Challenge> Only the lines from the one containing "Model this scene" through the one containing "from mathutils import Matrix, Vector, noise" belong in the answer; copy them exactly and leave out pictures.

Recorded data>
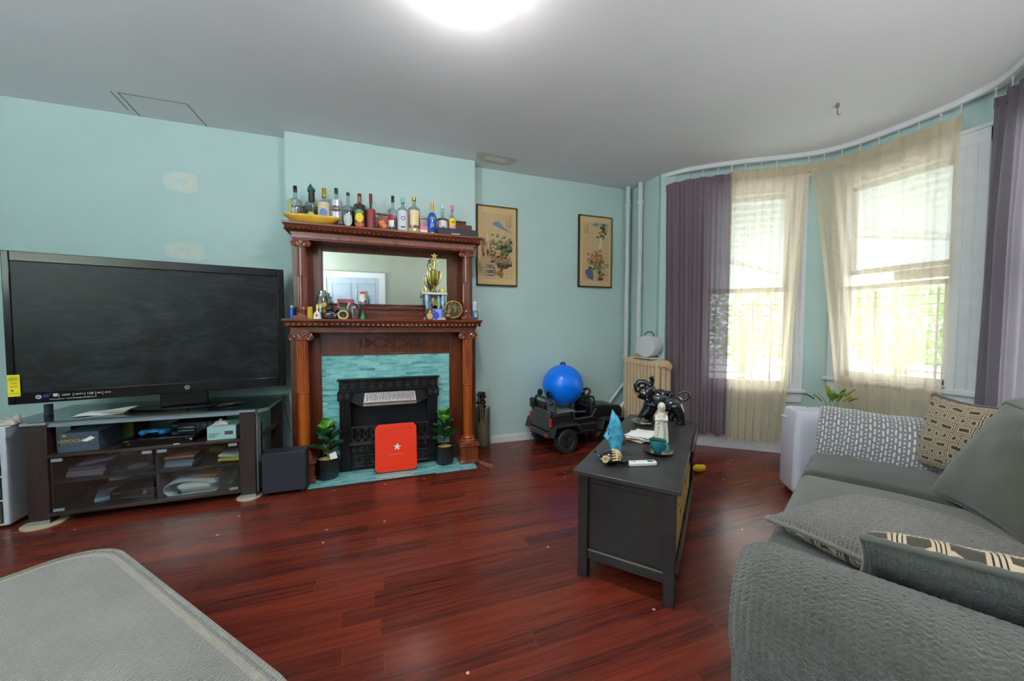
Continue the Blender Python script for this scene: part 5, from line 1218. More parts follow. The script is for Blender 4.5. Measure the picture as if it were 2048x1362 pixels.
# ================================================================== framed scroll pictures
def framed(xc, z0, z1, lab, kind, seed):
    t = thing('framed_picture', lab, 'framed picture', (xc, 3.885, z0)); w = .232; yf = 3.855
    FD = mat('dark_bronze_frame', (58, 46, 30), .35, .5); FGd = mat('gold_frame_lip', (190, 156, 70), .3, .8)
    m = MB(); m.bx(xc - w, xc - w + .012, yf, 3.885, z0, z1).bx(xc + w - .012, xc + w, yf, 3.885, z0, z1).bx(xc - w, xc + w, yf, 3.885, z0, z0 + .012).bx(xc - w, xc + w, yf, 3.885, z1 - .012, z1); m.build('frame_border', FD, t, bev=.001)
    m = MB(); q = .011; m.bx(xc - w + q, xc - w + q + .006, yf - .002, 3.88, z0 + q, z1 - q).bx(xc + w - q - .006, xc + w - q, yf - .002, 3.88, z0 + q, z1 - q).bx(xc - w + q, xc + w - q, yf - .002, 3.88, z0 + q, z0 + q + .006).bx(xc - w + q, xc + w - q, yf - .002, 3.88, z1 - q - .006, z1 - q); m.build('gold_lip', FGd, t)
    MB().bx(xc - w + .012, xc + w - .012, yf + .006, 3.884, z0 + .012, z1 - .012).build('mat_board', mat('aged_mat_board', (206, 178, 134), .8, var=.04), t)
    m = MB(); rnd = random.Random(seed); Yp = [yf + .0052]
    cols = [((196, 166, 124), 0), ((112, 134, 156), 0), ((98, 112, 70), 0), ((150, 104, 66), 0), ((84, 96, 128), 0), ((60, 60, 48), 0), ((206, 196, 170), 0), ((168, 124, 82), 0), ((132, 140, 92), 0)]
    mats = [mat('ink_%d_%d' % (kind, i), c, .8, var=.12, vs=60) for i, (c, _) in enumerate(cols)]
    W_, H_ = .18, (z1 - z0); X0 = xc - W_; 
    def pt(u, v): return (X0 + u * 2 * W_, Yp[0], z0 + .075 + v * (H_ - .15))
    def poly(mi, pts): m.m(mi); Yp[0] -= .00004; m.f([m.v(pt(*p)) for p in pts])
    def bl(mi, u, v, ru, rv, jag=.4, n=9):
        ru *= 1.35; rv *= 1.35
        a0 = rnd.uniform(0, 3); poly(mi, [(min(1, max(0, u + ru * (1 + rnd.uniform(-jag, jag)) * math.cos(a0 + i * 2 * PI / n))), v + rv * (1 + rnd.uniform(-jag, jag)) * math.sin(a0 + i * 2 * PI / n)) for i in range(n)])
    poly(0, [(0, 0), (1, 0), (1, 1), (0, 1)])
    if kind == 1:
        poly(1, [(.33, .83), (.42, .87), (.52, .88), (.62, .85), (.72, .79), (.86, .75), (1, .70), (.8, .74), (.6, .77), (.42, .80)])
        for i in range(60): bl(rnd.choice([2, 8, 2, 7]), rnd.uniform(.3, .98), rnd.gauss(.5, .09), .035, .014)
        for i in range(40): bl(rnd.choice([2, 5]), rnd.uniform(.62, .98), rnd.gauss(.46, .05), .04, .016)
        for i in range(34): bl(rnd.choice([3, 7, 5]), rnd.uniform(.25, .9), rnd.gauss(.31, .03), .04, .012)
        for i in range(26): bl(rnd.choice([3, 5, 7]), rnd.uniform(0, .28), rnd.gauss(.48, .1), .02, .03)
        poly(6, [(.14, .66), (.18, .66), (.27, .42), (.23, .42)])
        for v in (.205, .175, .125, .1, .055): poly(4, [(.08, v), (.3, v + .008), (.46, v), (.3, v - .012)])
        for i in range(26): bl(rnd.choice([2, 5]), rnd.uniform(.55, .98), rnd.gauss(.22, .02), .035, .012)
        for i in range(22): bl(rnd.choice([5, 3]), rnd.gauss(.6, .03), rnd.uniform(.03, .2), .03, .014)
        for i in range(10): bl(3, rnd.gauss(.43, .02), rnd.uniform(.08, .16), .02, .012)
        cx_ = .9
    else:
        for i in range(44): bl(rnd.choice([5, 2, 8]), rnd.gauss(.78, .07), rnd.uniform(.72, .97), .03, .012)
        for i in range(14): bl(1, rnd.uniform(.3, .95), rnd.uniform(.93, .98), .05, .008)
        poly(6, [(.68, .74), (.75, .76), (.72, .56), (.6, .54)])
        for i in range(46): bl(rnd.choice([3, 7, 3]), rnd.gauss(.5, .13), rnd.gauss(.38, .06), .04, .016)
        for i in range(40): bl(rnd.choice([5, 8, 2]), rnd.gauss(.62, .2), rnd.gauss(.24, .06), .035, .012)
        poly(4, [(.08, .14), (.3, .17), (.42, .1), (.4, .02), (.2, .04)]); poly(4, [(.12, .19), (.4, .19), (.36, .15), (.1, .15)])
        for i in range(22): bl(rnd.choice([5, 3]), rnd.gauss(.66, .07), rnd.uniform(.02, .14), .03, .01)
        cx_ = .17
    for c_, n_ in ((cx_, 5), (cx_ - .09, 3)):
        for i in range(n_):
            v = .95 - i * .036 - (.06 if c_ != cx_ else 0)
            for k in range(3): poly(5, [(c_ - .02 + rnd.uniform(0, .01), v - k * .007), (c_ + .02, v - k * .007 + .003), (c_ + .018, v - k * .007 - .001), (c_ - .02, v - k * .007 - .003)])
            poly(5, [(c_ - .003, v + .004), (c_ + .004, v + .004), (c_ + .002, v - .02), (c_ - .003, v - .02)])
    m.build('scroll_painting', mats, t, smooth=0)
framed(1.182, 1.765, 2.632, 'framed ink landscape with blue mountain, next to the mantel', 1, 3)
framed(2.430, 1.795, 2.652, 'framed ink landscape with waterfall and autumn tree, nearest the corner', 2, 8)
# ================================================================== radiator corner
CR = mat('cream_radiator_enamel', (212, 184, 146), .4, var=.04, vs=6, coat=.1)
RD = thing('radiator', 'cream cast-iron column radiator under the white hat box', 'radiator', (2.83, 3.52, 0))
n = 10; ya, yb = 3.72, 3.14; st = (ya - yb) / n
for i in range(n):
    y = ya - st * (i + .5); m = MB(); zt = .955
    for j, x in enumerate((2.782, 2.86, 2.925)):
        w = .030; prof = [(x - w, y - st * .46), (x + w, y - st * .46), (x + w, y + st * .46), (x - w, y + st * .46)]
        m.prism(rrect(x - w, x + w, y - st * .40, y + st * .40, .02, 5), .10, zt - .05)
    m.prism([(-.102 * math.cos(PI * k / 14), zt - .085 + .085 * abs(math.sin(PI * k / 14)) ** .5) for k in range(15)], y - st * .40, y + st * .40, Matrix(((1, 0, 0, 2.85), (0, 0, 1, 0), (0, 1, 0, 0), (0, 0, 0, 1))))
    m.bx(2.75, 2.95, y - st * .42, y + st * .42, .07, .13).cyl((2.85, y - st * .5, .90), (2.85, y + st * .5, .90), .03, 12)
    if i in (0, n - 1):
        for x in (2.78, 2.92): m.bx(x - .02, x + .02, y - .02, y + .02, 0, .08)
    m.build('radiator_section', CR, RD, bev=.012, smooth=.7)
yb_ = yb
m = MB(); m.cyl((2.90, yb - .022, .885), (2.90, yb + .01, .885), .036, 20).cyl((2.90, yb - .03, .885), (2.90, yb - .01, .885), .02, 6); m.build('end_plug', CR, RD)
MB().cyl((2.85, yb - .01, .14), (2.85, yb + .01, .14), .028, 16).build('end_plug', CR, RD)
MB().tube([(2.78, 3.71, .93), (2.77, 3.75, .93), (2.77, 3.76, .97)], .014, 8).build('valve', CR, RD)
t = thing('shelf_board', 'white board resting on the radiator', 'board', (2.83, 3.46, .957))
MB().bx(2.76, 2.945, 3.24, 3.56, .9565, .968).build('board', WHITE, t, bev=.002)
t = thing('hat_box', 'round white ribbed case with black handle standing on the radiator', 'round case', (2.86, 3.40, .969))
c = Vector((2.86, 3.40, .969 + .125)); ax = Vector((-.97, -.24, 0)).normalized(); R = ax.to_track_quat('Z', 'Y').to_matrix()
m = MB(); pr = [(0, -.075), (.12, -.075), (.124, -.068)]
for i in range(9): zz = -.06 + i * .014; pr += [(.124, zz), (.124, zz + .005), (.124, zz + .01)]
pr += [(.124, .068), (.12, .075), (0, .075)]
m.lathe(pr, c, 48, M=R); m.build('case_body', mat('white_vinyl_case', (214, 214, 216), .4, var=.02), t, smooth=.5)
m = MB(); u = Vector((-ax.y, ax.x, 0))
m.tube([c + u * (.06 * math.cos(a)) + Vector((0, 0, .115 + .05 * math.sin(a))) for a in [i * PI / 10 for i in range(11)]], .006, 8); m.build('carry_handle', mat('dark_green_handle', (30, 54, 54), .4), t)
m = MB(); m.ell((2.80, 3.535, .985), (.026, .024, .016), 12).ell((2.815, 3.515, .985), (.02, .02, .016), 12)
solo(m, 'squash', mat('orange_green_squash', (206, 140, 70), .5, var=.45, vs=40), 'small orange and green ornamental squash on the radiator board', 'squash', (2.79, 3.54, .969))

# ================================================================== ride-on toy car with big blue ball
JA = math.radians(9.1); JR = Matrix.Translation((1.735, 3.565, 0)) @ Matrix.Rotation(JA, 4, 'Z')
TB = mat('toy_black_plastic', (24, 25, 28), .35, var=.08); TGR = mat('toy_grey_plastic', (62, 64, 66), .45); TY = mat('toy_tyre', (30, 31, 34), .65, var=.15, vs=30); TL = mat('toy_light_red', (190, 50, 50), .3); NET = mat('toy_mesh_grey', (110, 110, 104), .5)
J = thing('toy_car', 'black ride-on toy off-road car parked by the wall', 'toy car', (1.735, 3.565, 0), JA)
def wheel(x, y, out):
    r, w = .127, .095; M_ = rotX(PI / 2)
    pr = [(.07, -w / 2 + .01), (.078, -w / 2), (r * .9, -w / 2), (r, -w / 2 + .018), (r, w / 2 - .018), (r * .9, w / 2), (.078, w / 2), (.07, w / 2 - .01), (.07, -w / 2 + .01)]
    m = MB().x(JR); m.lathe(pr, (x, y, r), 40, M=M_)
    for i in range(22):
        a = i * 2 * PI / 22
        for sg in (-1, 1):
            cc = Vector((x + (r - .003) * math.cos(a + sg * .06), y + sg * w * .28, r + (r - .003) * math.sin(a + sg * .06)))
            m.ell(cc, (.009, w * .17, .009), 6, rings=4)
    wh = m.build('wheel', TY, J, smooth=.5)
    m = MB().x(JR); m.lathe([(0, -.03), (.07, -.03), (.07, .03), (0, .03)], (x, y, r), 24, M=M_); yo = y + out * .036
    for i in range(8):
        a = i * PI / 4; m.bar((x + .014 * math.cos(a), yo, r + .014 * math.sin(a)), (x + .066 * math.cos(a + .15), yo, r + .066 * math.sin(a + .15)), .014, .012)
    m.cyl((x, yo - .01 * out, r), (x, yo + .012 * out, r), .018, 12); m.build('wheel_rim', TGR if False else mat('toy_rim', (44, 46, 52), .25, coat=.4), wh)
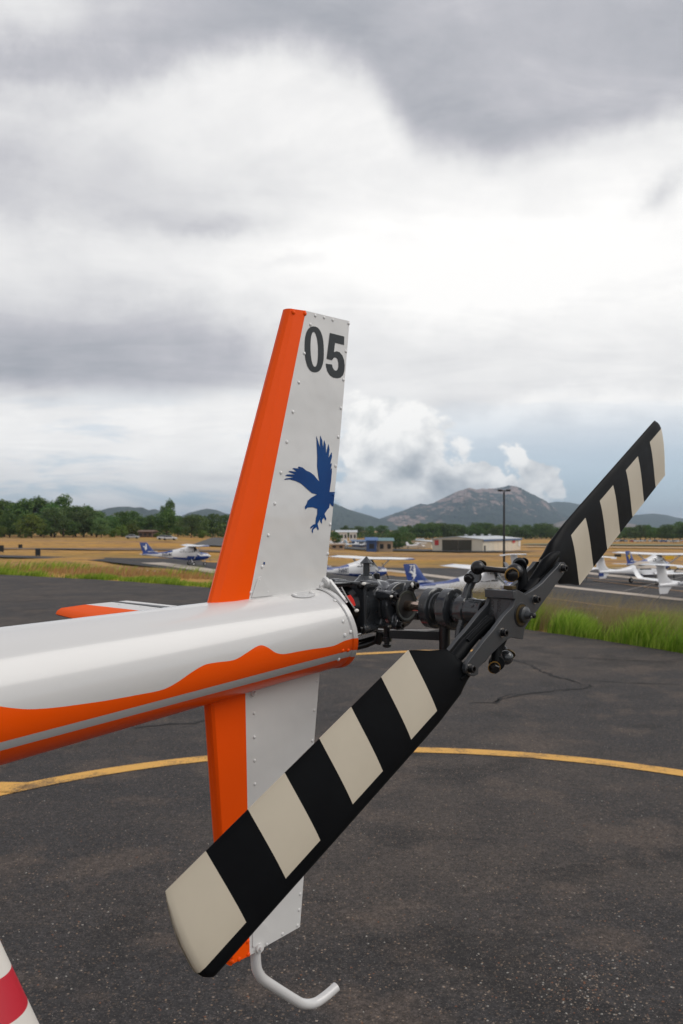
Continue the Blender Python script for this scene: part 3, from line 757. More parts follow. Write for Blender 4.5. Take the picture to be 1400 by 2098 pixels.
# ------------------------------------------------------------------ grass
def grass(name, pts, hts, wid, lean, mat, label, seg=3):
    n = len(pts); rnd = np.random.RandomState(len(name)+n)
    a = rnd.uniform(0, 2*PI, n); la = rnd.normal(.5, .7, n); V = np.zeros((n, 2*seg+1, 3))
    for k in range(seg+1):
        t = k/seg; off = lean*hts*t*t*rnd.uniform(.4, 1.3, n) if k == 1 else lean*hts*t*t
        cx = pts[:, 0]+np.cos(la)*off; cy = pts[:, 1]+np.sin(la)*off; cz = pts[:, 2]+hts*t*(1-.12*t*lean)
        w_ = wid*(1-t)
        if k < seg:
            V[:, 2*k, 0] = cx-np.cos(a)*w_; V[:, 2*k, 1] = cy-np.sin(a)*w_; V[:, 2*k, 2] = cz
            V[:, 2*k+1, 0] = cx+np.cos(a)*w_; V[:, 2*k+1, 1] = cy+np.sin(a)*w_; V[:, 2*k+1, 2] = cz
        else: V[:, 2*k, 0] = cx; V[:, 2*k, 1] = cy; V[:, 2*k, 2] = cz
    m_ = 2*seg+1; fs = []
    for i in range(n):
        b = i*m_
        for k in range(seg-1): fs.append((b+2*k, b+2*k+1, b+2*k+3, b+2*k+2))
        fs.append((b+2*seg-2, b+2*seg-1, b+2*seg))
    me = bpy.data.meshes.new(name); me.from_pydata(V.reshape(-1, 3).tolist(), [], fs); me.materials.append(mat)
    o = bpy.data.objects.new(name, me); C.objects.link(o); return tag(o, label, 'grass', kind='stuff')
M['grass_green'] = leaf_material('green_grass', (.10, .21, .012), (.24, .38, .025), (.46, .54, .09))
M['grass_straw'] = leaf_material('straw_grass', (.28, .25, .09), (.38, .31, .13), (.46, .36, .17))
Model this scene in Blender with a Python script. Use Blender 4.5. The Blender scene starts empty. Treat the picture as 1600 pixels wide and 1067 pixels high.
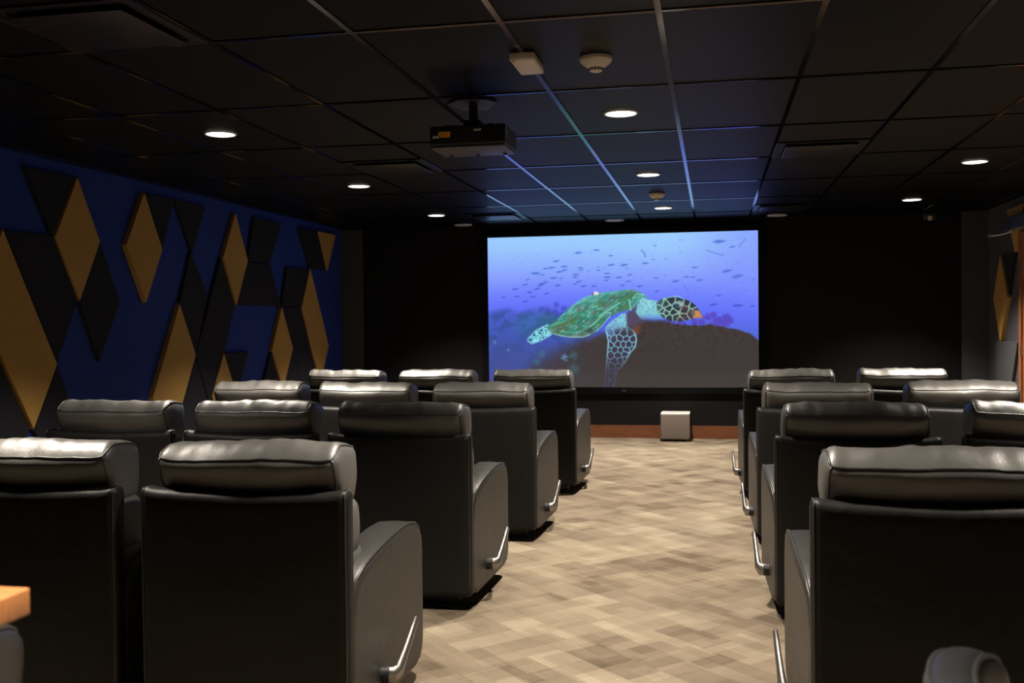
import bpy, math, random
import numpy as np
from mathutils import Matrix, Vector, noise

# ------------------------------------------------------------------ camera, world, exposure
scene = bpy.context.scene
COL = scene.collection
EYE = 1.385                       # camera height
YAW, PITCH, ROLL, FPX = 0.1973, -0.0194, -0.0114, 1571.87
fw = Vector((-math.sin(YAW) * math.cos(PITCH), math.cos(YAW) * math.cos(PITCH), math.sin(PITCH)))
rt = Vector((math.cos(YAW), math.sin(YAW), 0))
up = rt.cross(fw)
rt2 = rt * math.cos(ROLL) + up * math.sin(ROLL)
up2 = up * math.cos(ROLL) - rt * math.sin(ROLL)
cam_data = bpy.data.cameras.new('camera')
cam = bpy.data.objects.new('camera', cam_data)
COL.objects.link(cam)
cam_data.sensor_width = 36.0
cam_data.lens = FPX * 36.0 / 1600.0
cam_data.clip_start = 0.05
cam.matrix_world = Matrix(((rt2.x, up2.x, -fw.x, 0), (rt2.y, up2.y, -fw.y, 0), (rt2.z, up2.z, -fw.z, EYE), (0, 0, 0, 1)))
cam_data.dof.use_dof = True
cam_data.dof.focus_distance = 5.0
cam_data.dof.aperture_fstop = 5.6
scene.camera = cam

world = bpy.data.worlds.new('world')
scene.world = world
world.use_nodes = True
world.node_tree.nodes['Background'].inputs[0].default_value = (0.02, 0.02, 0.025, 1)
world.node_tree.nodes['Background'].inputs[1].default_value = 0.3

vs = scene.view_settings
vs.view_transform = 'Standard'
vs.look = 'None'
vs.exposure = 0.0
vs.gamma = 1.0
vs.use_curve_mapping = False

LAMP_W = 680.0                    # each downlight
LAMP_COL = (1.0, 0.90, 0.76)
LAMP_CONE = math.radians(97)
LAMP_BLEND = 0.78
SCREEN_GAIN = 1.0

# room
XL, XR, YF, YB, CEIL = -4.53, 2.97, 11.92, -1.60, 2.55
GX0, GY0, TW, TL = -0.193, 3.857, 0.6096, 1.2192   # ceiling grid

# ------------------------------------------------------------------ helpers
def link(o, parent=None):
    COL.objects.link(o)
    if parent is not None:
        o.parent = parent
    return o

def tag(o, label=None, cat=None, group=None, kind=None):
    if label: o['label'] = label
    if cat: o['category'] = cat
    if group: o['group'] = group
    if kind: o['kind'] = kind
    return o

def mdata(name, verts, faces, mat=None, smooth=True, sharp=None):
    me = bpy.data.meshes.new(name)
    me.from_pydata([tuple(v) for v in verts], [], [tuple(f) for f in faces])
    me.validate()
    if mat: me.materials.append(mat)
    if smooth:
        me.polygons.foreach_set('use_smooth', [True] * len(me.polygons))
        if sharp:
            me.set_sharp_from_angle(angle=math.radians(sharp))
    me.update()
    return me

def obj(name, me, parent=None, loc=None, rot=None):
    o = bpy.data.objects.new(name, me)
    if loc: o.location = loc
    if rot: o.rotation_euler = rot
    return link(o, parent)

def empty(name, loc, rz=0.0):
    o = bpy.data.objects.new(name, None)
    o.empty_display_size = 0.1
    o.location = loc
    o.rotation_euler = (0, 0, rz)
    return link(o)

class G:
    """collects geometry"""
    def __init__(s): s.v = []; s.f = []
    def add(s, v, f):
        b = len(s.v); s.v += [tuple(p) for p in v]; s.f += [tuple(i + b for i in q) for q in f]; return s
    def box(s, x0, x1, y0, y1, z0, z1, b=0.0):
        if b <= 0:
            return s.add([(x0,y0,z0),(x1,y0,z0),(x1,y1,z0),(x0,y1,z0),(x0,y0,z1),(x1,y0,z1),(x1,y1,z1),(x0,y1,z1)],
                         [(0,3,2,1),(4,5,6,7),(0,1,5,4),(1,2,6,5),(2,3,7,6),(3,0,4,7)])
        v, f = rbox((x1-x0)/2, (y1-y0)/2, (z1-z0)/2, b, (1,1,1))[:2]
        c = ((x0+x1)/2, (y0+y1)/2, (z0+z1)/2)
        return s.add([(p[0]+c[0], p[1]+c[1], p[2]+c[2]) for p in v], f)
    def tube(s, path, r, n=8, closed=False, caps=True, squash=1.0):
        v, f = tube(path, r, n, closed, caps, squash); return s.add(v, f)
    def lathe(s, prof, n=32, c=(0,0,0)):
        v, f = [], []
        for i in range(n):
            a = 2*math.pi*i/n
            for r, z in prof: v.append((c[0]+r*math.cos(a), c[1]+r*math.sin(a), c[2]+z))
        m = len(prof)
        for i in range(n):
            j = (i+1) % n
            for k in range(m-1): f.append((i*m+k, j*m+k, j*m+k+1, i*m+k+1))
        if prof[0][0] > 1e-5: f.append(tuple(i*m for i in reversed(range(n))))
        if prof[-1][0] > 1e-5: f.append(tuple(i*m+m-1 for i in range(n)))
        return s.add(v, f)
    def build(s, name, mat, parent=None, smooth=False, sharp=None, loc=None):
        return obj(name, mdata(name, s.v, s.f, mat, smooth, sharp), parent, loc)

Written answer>
Model this scene in Blender with a Python script. Use Blender 4.5. The Blender scene starts empty. Treat the picture as 1600 pixels wide and 1067 pixels high.
import bpy, math, random
import numpy as np
from mathutils import Matrix, Vector, noise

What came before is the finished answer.